■ What you need to do: Leave out the pictures; transcribe all else exactly.

** begin Material **

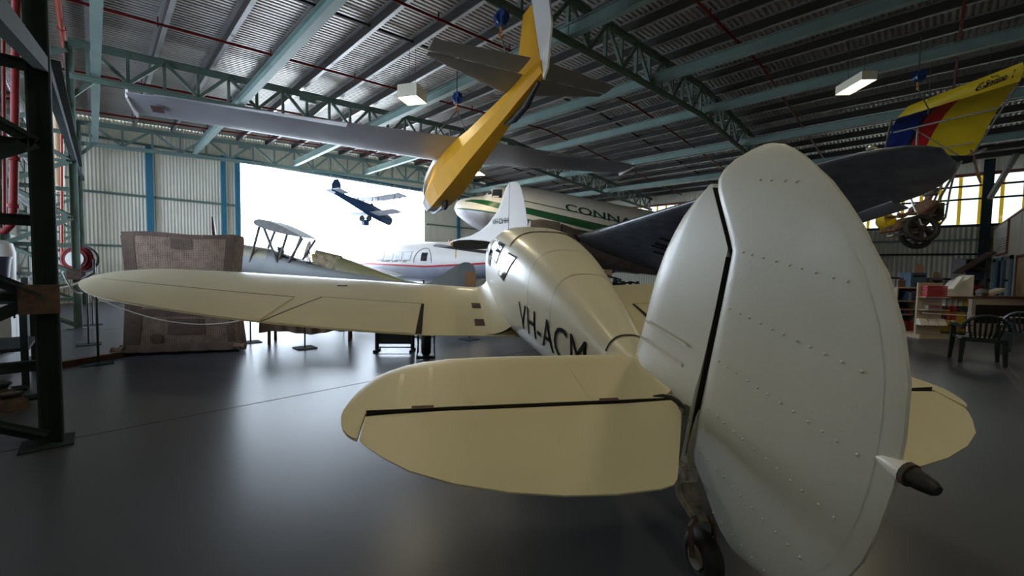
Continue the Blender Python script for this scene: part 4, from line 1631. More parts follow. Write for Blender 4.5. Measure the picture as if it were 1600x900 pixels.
# skin-modifier figure
def figure(name, label, nodes, edges, radii, mname, sub=2, parent=None):
    me = bpy.data.meshes.new(name)
    o0 = ORIG[parent.name] if parent else nodes[0]
    me.from_pydata([n - o0 for n in nodes], edges, [])
    ob = bpy.data.objects.new(name, me)
    COL.objects.link(ob)
    sk = ob.modifiers.new('skin', 'SKIN')
    sk.use_smooth_shade = True
    for i, r in enumerate(radii):
        r = r if isinstance(r, tuple) else (r, r)
        me.skin_vertices[0].data[i].radius = r
        me.skin_vertices[0].data[i].use_root = i == 0
    sb = ob.modifiers.new('sub', 'SUBSURF')
    sb.levels = sb.render_levels = sub
    bpy.context.view_layer.update()
    dg = bpy.context.evaluated_depsgraph_get()
    nm = bpy.data.meshes.new_from_object(ob.evaluated_get(dg))
    bpy.data.objects.remove(ob)
    bpy.data.meshes.remove(me)
    nm.name = name
    nm.materials.clear()
    nm.materials.append(MATS[mname])
    for p in nm.polygons:
        p.use_smooth = True
    ob = bpy.data.objects.new(name, nm)
    COL.objects.link(ob)
    if parent:
        ob.parent = parent
    else:
        ob.location = o0
    ORIG[ob.name] = o0.copy()
    return ob


hp_ = P(1446, 343, 10.2)
sh, nk, hd = P(1447, 318, 10.2), P(1450, 312, 10.2), P(1452, 305, 10.2)
N, E_, R_ = [], [], []


def nd(p, r, prev=None):
    N.append(V(p))
    R_.append(r)
    if prev is not None:
        E_.append((prev, len(N) - 1))
    return len(N) - 1


pel = nd(hp_, (.15, .13))
ch = nd(hp_.lerp(sh, .55) - RT * .02, (.15, .12), pel)
st_ = nd(sh, (.13, .10), ch)
nkx = nd(nk, .055, st_)
hd0 = nd(hd, (.085, .095), nkx)
nd(hd + UP * .10 + RT * .02, (.075, .085), hd0)
for k in (-1, 1):
    off = FW * (.19 * k)
    a0 = nd(sh + off - UP * .03, .055, st_)
    a1 = nd(P(1424, 336, 10.2) + off * 1.1, .042, a0)
    a2 = nd(P(1400, 337, 10.2) + off * .9, .032, a1)
    hnd = nd(P(1395, 337, 10.2) + off * .9, .034, a2)
    for q in range(4):
        f1 = nd(P(1391.5, 335.5 + q * 1.3, 10.2) + off * .9, .011, hnd)
        nd(P(1391, 338 + q * 1.2, 10.2) + off * .9 + RT * .03, .010, f1)
    tb = nd(P(1394, 333.5, 10.2) + off * .9, .011, hnd)
    nd(P(1391, 333.5, 10.2) + off * .9, .010, tb)
    l0 = nd(hp_ + FW * (.10 * k) - RT * .05, .10, pel)
    l1 = nd(P(1412, 347, 10.3) + FW * (.13 * k), .075, l0)
    l2 = nd(P(1387, 362, 10.4) + FW * (.12 * k), .05, l1)
    nd(P(1380, 361, 10.4) + FW * (.12 * k), .04, l2)
pil = figure('person', '', N, E_, R_, 'skin')
tag(pil, 'dummy pilot in brown clothes and dark helmet seated in the hanging microlight, arms forward', 'person')
m = MB()
c = hd + UP * .05 + RT * .025
rings = []
for j in range(8):
    t = PI * .62 * j / 7 + .02
    rings.append([c + UP * (.155 * math.cos(t)) + (RT * math.cos(q) + FW * math.sin(q)) * (.145 * math.sin(t)) for q in [2 * PI * k / 16 for k in range(16)]])
m.loft(rings, cap=False)
m.build('helmet', 'helmet', pil, smooth=60)
m = MB()
m.ball(hd - RT * .105 - UP * .01, .022, 8, 6)
m.ball(hd - RT * .09 + UP * .035 + FW * .04, .013, 6, 5)
m.ball(hd - RT * .09 + UP * .035 - FW * .04, .013, 6, 5)
m.build('face_features', 'skin', pil, smooth=60)
figure('shirt', '', [hp_ + UP * .02, hp_.lerp(sh, .55) - RT * .02, sh, sh + FW * .19 - UP * .03, sh.lerp(P(1424, 336, 10.2), .6) + FW * .2, sh - FW * .19 - UP * .03, sh.lerp(P(1424, 336, 10.2), .6) - FW * .2], [(0, 1), (1, 2), (2, 3), (3, 4), (2, 5), (5, 6)], [(.195, .18), (.20, .17), (.18, .15), .095, .08, .095, .08], 'shirt_brown', 2, pil)
for k in (-1, 1):
    figure('trouser_leg', '', [hp_ + FW * (.10 * k), P(1412, 347, 10.3) + FW * (.13 * k), P(1388, 361, 10.4) + FW * (.12 * k)], [(0, 1), (1, 2)], [.14, .115, .09], 'trousers_brown', 2, pil)
for q in ((1450, 172), (1545, 120)):
    m = MB()
    a = P(q[0], q[1] + 6, 9.9)
    m.tube([a, Vector((a.x, a.y, zroof(a.x) - .1))], .006, 4)
    m.build('hanging_wire', 'wire', ml)


# ------------------------------------------------------------------ lamps
def lamp(p, lab, rot=0.0, size=(.32, .32, .20), glow=True, power=0):
    p = V(p)
    t = thing('ceiling_light', (p.x, p.y, p.z), lab, 'ceiling light', 'box lights hung from the roof')
    c, s_ = math.cos(rot), math.sin(rot)
    Tl = lambda q: p + Vector((q[0] * c - q[1] * s_, q[0] * s_ + q[1] * c, q[2]))
    a, b, h = size
    m = MB(Tl)
    rim = [(-a, -b), (a, -b), (a, b), (-a, b)]
    m.loft([[(x, y, 0) for x, y in rim], [(x, y, h) for x, y in rim], [(x * .8, y * .8, h * 1.02) for x, y in rim]], cap=False)
    m.add([(x * .8, y * .8, h * 1.02) for x, y in rim], [(0, 1, 2, 3)])
    m.build('housing', 'lamp_box', t)
    m = MB(Tl)
    m.add([(x * .93, y * .93, .012) for x, y in rim], [(0, 1, 2, 3)])
    m.build('diffuser', 'lamp_glow', t)
    for k in (-.6, .6):
        m = MB(Tl)
        m.tube([(a * k, 0, h), (a * k, 0, zroof(p.x) - .1 - p.z)], .006, 4)
        m.build('hanging_wire', 'wire', t)
    if power:
        L = bpy.data.lights.new('lamp_light', 'AREA')
        L.shape = 'RECTANGLE'
        L.size, L.size_y = a * 1.8, b * 1.8
        L.energy = power
        L.color = (1, .86, .55)
        L.spread = PI
        lo = bpy.data.objects.new('lamp_light', L)
        COL.objects.link(lo)
        lo.location = p - Vector((0, 0, .01))
        lo.rotation_euler = (0, 0, rot)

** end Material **

■ Answer in full:
Continue the Blender Python script for this scene: part 4, from line 1631. More parts follow. Write for Blender 4.5. Measure the picture as if it were 1600x900 pixels.
# skin-modifier figure
def figure(name, label, nodes, edges, radii, mname, sub=2, parent=None):
    me = bpy.data.meshes.new(name)
    o0 = ORIG[parent.name] if parent else nodes[0]
    me.from_pydata([n - o0 for n in nodes], edges, [])
    ob = bpy.data.objects.new(name, me)
    COL.objects.link(ob)
    sk = ob.modifiers.new('skin', 'SKIN')
    sk.use_smooth_shade = True
    for i, r in enumerate(radii):
        r = r if isinstance(r, tuple) else (r, r)
        me.skin_vertices[0].data[i].radius = r
        me.skin_vertices[0].data[i].use_root = i == 0
    sb = ob.modifiers.new('sub', 'SUBSURF')
    sb.levels = sb.render_levels = sub
    bpy.context.view_layer.update()
    dg = bpy.context.evaluated_depsgraph_get()
    nm = bpy.data.meshes.new_from_object(ob.evaluated_get(dg))
    bpy.data.objects.remove(ob)
    bpy.data.meshes.remove(me)
    nm.name = name
    nm.materials.clear()
    nm.materials.append(MATS[mname])
    for p in nm.polygons:
        p.use_smooth = True
    ob = bpy.data.objects.new(name, nm)
    COL.objects.link(ob)
    if parent:
        ob.parent = parent
    else:
        ob.location = o0
    ORIG[ob.name] = o0.copy()
    return ob


hp_ = P(1446, 343, 10.2)
sh, nk, hd = P(1447, 318, 10.2), P(1450, 312, 10.2), P(1452, 305, 10.2)
N, E_, R_ = [], [], []


def nd(p, r, prev=None):
    N.append(V(p))
    R_.append(r)
    if prev is not None:
        E_.append((prev, len(N) - 1))
    return len(N) - 1


pel = nd(hp_, (.15, .13))
ch = nd(hp_.lerp(sh, .55) - RT * .02, (.15, .12), pel)
st_ = nd(sh, (.13, .10), ch)
nkx = nd(nk, .055, st_)
hd0 = nd(hd, (.085, .095), nkx)
nd(hd + UP * .10 + RT * .02, (.075, .085), hd0)
for k in (-1, 1):
    off = FW * (.19 * k)
    a0 = nd(sh + off - UP * .03, .055, st_)
    a1 = nd(P(1424, 336, 10.2) + off * 1.1, .042, a0)
    a2 = nd(P(1400, 337, 10.2) + off * .9, .032, a1)
    hnd = nd(P(1395, 337, 10.2) + off * .9, .034, a2)
    for q in range(4):
        f1 = nd(P(1391.5, 335.5 + q * 1.3, 10.2) + off * .9, .011, hnd)
        nd(P(1391, 338 + q * 1.2, 10.2) + off * .9 + RT * .03, .010, f1)
    tb = nd(P(1394, 333.5, 10.2) + off * .9, .011, hnd)
    nd(P(1391, 333.5, 10.2) + off * .9, .010, tb)
    l0 = nd(hp_ + FW * (.10 * k) - RT * .05, .10, pel)
    l1 = nd(P(1412, 347, 10.3) + FW * (.13 * k), .075, l0)
    l2 = nd(P(1387, 362, 10.4) + FW * (.12 * k), .05, l1)
    nd(P(1380, 361, 10.4) + FW * (.12 * k), .04, l2)
pil = figure('person', '', N, E_, R_, 'skin')
tag(pil, 'dummy pilot in brown clothes and dark helmet seated in the hanging microlight, arms forward', 'person')
m = MB()
c = hd + UP * .05 + RT * .025
rings = []
for j in range(8):
    t = PI * .62 * j / 7 + .02
    rings.append([c + UP * (.155 * math.cos(t)) + (RT * math.cos(q) + FW * math.sin(q)) * (.145 * math.sin(t)) for q in [2 * PI * k / 16 for k in range(16)]])
m.loft(rings, cap=False)
m.build('helmet', 'helmet', pil, smooth=60)
m = MB()
m.ball(hd - RT * .105 - UP * .01, .022, 8, 6)
m.ball(hd - RT * .09 + UP * .035 + FW * .04, .013, 6, 5)
m.ball(hd - RT * .09 + UP * .035 - FW * .04, .013, 6, 5)
m.build('face_features', 'skin', pil, smooth=60)
figure('shirt', '', [hp_ + UP * .02, hp_.lerp(sh, .55) - RT * .02, sh, sh + FW * .19 - UP * .03, sh.lerp(P(1424, 336, 10.2), .6) + FW * .2, sh - FW * .19 - UP * .03, sh.lerp(P(1424, 336, 10.2), .6) - FW * .2], [(0, 1), (1, 2), (2, 3), (3, 4), (2, 5), (5, 6)], [(.195, .18), (.20, .17), (.18, .15), .095, .08, .095, .08], 'shirt_brown', 2, pil)
for k in (-1, 1):
    figure('trouser_leg', '', [hp_ + FW * (.10 * k), P(1412, 347, 10.3) + FW * (.13 * k), P(1388, 361, 10.4) + FW * (.12 * k)], [(0, 1), (1, 2)], [.14, .115, .09], 'trousers_brown', 2, pil)
for q in ((1450, 172), (1545, 120)):
    m = MB()
    a = P(q[0], q[1] + 6, 9.9)
    m.tube([a, Vector((a.x, a.y, zroof(a.x) - .1))], .006, 4)
    m.build('hanging_wire', 'wire', ml)


# ------------------------------------------------------------------ lamps
def lamp(p, lab, rot=0.0, size=(.32, .32, .20), glow=True, power=0):
    p = V(p)
    t = thing('ceiling_light', (p.x, p.y, p.z), lab, 'ceiling light', 'box lights hung from the roof')
    c, s_ = math.cos(rot), math.sin(rot)
    Tl = lambda q: p + Vector((q[0] * c - q[1] * s_, q[0] * s_ + q[1] * c, q[2]))
    a, b, h = size
    m = MB(Tl)
    rim = [(-a, -b), (a, -b), (a, b), (-a, b)]
    m.loft([[(x, y, 0) for x, y in rim], [(x, y, h) for x, y in rim], [(x * .8, y * .8, h * 1.02) for x, y in rim]], cap=False)
    m.add([(x * .8, y * .8, h * 1.02) for x, y in rim], [(0, 1, 2, 3)])
    m.build('housing', 'lamp_box', t)
    m = MB(Tl)
    m.add([(x * .93, y * .93, .012) for x, y in rim], [(0, 1, 2, 3)])
    m.build('diffuser', 'lamp_glow', t)
    for k in (-.6, .6):
        m = MB(Tl)
        m.tube([(a * k, 0, h), (a * k, 0, zroof(p.x) - .1 - p.z)], .006, 4)
        m.build('hanging_wire', 'wire', t)
    if power:
        L = bpy.data.lights.new('lamp_light', 'AREA')
        L.shape = 'RECTANGLE'
        L.size, L.size_y = a * 1.8, b * 1.8
        L.energy = power
        L.color = (1, .86, .55)
        L.spread = PI
        lo = bpy.data.objects.new('lamp_light', L)
        COL.objects.link(lo)
        lo.location = p - Vector((0, 0, .01))
        lo.rotation_euler = (0, 0, rot)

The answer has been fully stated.